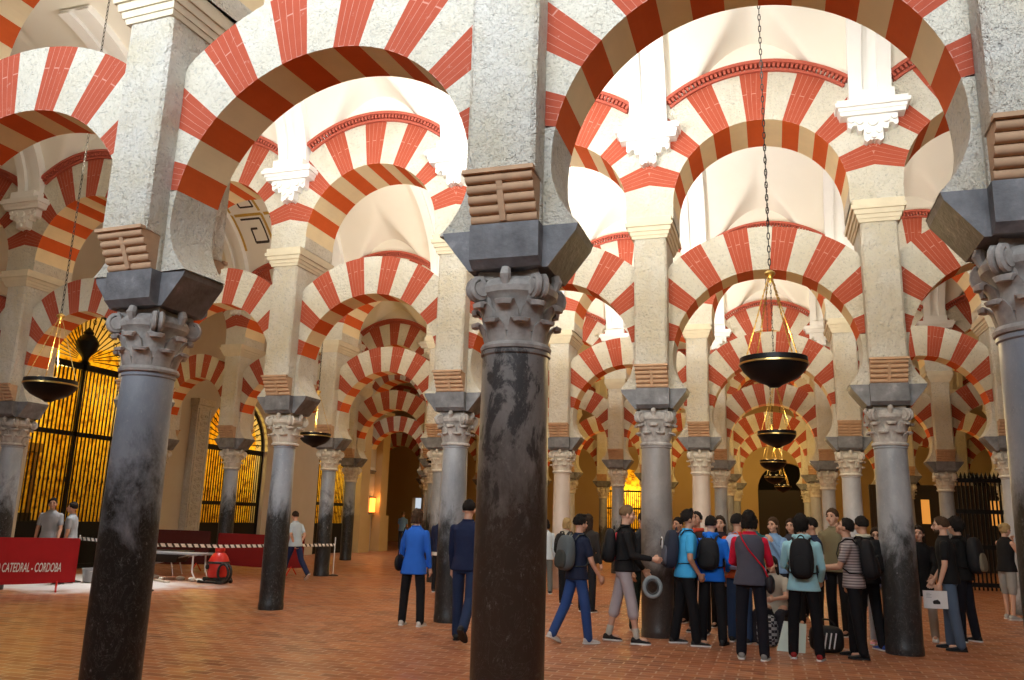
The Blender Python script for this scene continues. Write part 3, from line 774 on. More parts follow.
# ochre wall shafts beside it
for yy, hw_ in ((33.0, .5), (34.9, .45)):
    q = empty('wall_buttress', (LW, yy, 0)); tag(q, f'ochre pilaster on the left wall {"before" if yy < 34 else "behind"} the orange lamp', 'pilaster')
    b = MB(); b.box(0, .45, -hw_, hw_, 0, 1.6, tx=-.02, ty=-.02); b.box(0, .33, -hw_*.8, hw_*.8, 1.6, 6.2); b.box(0, .45, -hw_, hw_, 6.2, 6.4); b.build('pilaster_body', [M['ochre']], q)

# dark recesses behind the back wall openings, grilles and doors
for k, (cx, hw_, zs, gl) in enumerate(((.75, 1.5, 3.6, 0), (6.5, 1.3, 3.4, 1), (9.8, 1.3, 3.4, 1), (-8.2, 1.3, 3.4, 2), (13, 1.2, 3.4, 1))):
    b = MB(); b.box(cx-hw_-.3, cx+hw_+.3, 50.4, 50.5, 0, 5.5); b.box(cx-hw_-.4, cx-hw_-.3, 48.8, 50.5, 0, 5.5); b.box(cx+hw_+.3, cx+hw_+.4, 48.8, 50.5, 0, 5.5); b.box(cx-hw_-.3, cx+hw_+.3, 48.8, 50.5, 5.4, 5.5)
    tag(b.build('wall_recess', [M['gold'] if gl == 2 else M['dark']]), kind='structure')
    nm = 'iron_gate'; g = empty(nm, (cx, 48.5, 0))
    tag(g, ['dark wooden door closing the ochre archway at the far end', 'dark iron gate in the back wall, first right of the end door', 'dark iron gate in the back wall, second right of the end door', 'iron gate before the yellow lit chapel in the back wall', 'dark iron gate in the back wall, farthest to the right'][k], 'gate')
    b = MB()
    if k == 0:
        b.box(-hw_, hw_, -.06, .06, 0, zs); b.build('door_leaves', [M['dark_wood']], g)
    else:
        for z in (.1, 1.2, 2.4, zs): b.box(-hw_, hw_, -.04, .04, z-.05, z+.05)
        b.build('gate_rails', [M['black_metal']], g); b = MB()
        for q in range(1, 22):
            xx = -hw_+2*hw_*q/22; b.box(xx-.02, xx+.02, -.02, .02, 0, zs)
        b.build('gate_bars', [M['black_metal']], g)

# dark choir grilles filling the fourth arcade at right
for k, (xa, xb) in enumerate(((4.89, 8.16),)):
    g = empty('choir_screen', ((xa+xb)/2, YR[3]+.05, 0)); tag(g, 'tall dark iron screen between far columns at the right edge', 'screen')
    hw_ = (xb-xa)/2-.22; b = MB()
    for z in (.15, 1.2, 2.2, 3.1): b.box(-hw_, hw_, -.04, .04, z-.06, z+.06)
    b.build('screen_rails', [M['black_metal']], g); b = MB()
    for q in range(1, 26):
        xx = -hw_+2*hw_*q/26; b.box(xx-.022, xx+.022, -.02, .02, 0, 3.1); b.lathe([(.02, 3.1), (.05, 3.2), (.0, 3.35)], 6, (xx, 0))
    b.build('screen_bars', [M['black_metal']], g)

# dark panelled partition closing the choir at right, deep between the columns
g = empty('choir_partition', (9.4, 38.6, 0)); tag(g, 'long dark wooden partition deep between the columns at right', 'partition')
b = MB(); b.box(-5.4, 5.4, -.08, .08, 0, 3.3); b.box(-5.4, 5.4, -.16, .16, 3.3, 3.5); b.build('panelled_wall', [M['dark_wood']], g)
b = MB()
for k in range(9): xx = -5.2+k*1.3; b.box(xx-.09, xx+.09, -.14, -.08, .0, 3.3)
b.build('posts_relief', [M['dark_wood']], g)
for k in (1, 3, 4, 6):
    xx = -5.2+k*1.3+.65; b = MB(); b.box(xx-.16, xx+.16, -.10, -.07, 1.9, 2.9); b.build('lit_window', [plain('amber_window', (.6, .3, .08), .5, 0, (1, .40, .07), .6)], g)

# ------------------------------------------------------------------ hanging lamps
def lamp_parts(top):
    b = MB()
    b.lathe([(.0, -.24), (.05, -.235), (.08, -.21), (.10, -.20), (.16, -.175), (.25, -.13), (.32, -.06), (.35, .0), (.34, .0), (.33, -.02), (.2, -.06), (0.0, -.07)], 40, capb=False, capt=False)
    bowl = b.mesh('lamp_bowl', [M['black_metal']], 40)
    b = MB(); b.lathe([(.346, 0), (.362, .004), (.362, .022), (.346, .026), (.336, .022), (.336, .0)], 40, capb=False, capt=False)
    b.lathe([(.346, .026), (.352, .03), (.35, .08), (.34, .08), (.335, .03)], 40, mi=1, capb=False, capt=False)
    rim = b.mesh('brass_rim', [M['brass'], M['black_metal']], 40)
    b = MB()
    b.lathe([(.022, .0), (.03, .03), (.035, .10), (.03, .11)], 8)
    cups = b.mesh('glass_cup', [M['glow_pane']], 40)
    b = MB()
    for k in range(4):
        a = PI/2*k+.6; n_ = 26
        for q in range(n_):
            t0 = q/n_; t1 = (q+.85)/n_; p0 = Vector((.335*math.cos(a), .335*math.sin(a), .06)); p1 = Vector((.02*math.cos(a), .02*math.sin(a), 1.0))
            b.tube([p0.lerp(p1, t0), p0.lerp(p1, t1)], .009 if q % 2 else .006, 4)
    side = b.mesh('side_chains', [M['brass']])
    b = MB(); b.lathe([(.0, 1.08), (.02, 1.07), (.055, 1.045), (.06, 1.03), (.05, 1.01), (.015, .98), (.02, .94), (0, .92)], 16, capb=False, capt=False)
    hub = b.mesh('brass_hub', [M['brass']], 40)
    b = MB(); L = top-1.05; nl = int(L/.075)
    for q in range(nl):
        z = 1.05+L*q/nl; h = L/nl
        ax_ = (1, 0) if q % 2 else (0, 1)
        b.tube([(ax_[0]*.014*math.cos(w), ax_[1]*.014*math.cos(w), z+h/2+h*.62*math.sin(w)) for w in [2*PI*e/8 for e in range(8)]], .0055, 4, closed=True)
    chain = b.mesh('hanging_chain', [M['chain']])
    return (('lamp_bowl', bowl), ('brass_rim', rim), ('glass_cup', cups), ('side_chains', side), ('brass_hub', hub), ('hanging_chain', chain))
LP = lamp_parts(10.34-3.3)
for (x, y, lb) in ((.07, 8.98, 'large black hanging lamp dish with brass rim, nearest on the right'), (-9.83, 8.98, 'black hanging lamp dish with brass rim in front of the golden sunburst'),
                   (.13, 16.18, 'second black lamp dish below and behind the large right one'), (-9.81, 16.18, 'brass rimmed lamp dish hanging right of the slate column at left'),
                   (.06, 23.4, 'third lamp dish down the middle aisle'), (.12, 30.6, 'fourth lamp dish down the middle aisle'), (.47, 37.8, 'farthest small lamp dish above the ochre arch'),
                   (-9.8, 23.4, 'small lamp dish hanging deep in the left aisle'), (-9.8, 30.6, 'tiny lamp dish farthest in the left aisle before the door'), (8.2, 30.6, 'brass rimmed lamp dish hanging before the dark screen at right')):
    t = empty('hanging_lamp', (x, y, 3.30)); tag(t, lb, 'lamp', 'hanging oil lamps')
    point('oil_lamp_light', (x, y, 3.62), OIL if y < 25 else OIL*1.2, (1, .74, .36), .12)
    for nm, me in LP:
        if nm == 'glass_cup':
            for k in range(8): link(nm, me, t, (.27*math.cos(2*PI*k/8+.2), .27*math.sin(2*PI*k/8+.2), -.02))
        else: link(nm, me, t)

# ================================================================== people
PENDING = []      # (object, raw mesh, voxel size, smoothing)
def remesh_later(o, mb, vox, mat, sm=4):
    me = bpy.data.meshes.new(o.name); me.from_pydata(mb.v, [], mb.f); me.materials.append(mat)
    bm = bmesh.new(); bm.from_mesh(me); bmesh.ops.recalc_face_normals(bm, faces=bm.faces); bm.to_mesh(me); bm.free()
    o.data = me
    m = o.modifiers.new('r', 'REMESH'); m.mode = 'VOXEL'; m.voxel_size = vox
    k = o.modifiers.new('s', 'SMOOTH'); k.iterations = sm; k.factor = .5
    PENDING.append((o, mat))
def bake_all():
    bpy.context.view_layer.update(); dg = bpy.context.evaluated_depsgraph_get()
    out = []
    for o, mat in PENDING:
        me = bpy.data.meshes.new_from_object(o.evaluated_get(dg)); me.name = o.name.split('.')[0]; out.append((o, me, mat))
    for o, me, mat in out:
        o.modifiers.clear(); o.data = me
        if not me.materials: me.materials.append(mat)
        me.polygons.foreach_set('use_smooth', [True]*len(me.polygons))
    PENDING.clear()

def V(*a): return Vector(a)
def cap(b, p0, p1, r0, r1, n=12, fx=1.0, mi=0):
    # tapered capsule with round ends, flattened by fx on its second axis
    p0, p1 = Vector(p0), Vector(p1); d = p1-p0; L = d.length; t = d.normalized() if L > 1e-6 else V(0, 0, 1)
    ref = V(1, 0, 0) if abs(t.x) < .85 else V(0, 1, 0); nx = (ref-t*ref.dot(t)).normalized(); ny = t.cross(nx)
    rings = []
    for k in range(5): a = -PI/2+PI/2*k/4; rings.append((p0+t*(math.sin(a)*r0), r0*max(.02, math.cos(a))))
    for k in range(5): a = PI/2*k/4; rings.append((p1+t*(math.sin(a)*r1), r1*max(.02, math.cos(a))))
    vs = [c+nx*math.cos(2*PI*i/n)*r+ny*math.sin(2*PI*i/n)*r*fx for c, r in rings for i in range(n)]
    m = len(rings); fs = [(k*n+i, k*n+(i+1) % n, (k+1)*n+(i+1) % n, (k+1)*n+i) for k in range(m-1) for i in range(n)]
    fs += [tuple(range(n-1, -1, -1)), tuple((m-1)*n+i for i in range(n))]
    b.add(vs, fs, mi)
def ell(b, c, rx, ry, rz, Rm=None, n=16, m=10, f=None, mi=0):
    vs = [V(0, 0, -1)]
    for j in range(1, m):
        p = -PI/2+PI*j/m
        for i in range(n): a = 2*PI*i/n; vs.append(V(math.cos(p)*math.cos(a), math.cos(p)*math.sin(a), math.sin(p)))
    vs.append(V(0, 0, 1)); out = []
    for v in vs:
        s_ = f(v) if f else 1
        q = V(v.x*rx*s_, v.y*ry*s_, v.z*rz*s_)
        if Rm: q = Rm @ q
        out.append(Vector(c)+q)
    fs = [(0, 1+(i+1) % n, 1+i) for i in range(n)]
    for j in range(m-2):
        for i in range(n): a = 1+j*n+i; a2 = 1+j*n+(i+1) % n; fs.append((a, a2, a2+n, a+n))
    top = len(vs)-1; fs += [(top, 1+(m-2)*n+i, 1+(m-2)*n+(i+1) % n) for i in range(n)]
    b.add(out, fs, mi)
def loft(b, secs, X, n=20, p=2.3, mi=0):
    # sections (z, half width, half depth, y offset) pushed through the posture transform X
    vs = []
    for z, hx, hy, yo in secs:
        for i in range(n):
            a = 2*PI*i/n; c, s_ = math.cos(a), math.sin(a)
            vs.append(X(V(hx*math.copysign(abs(c)**(2/p), c), yo+hy*math.copysign(abs(s_)**(2/p), s_), z)))
    m = len(secs); fs = [(k*n+i, k*n+(i+1) % n, (k+1)*n+(i+1) % n, (k+1)*n+i) for k in range(m-1) for i in range(n)]
    fs += [tuple(range(n-1, -1, -1)), tuple((m-1)*n+i for i in range(n))]
    b.add(vs, fs, mi)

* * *

Write the lines again exactly, beginning at the line that has "b = MB(); b.box(cx-hw_-.3, cx+hw_+.3, 50.4, 50.5, 0, 5.5);" and stopping after the line that has "tag(b.build('wall_recess', [M['gold'] if"; include no other lines.

▸ EXERCISE RESULT:
    b = MB(); b.box(cx-hw_-.3, cx+hw_+.3, 50.4, 50.5, 0, 5.5); b.box(cx-hw_-.4, cx-hw_-.3, 48.8, 50.5, 0, 5.5); b.box(cx+hw_+.3, cx+hw_+.4, 48.8, 50.5, 0, 5.5); b.box(cx-hw_-.3, cx+hw_+.3, 48.8, 50.5, 5.4, 5.5)
    tag(b.build('wall_recess', [M['gold'] if gl == 2 else M['dark']]), kind='structure')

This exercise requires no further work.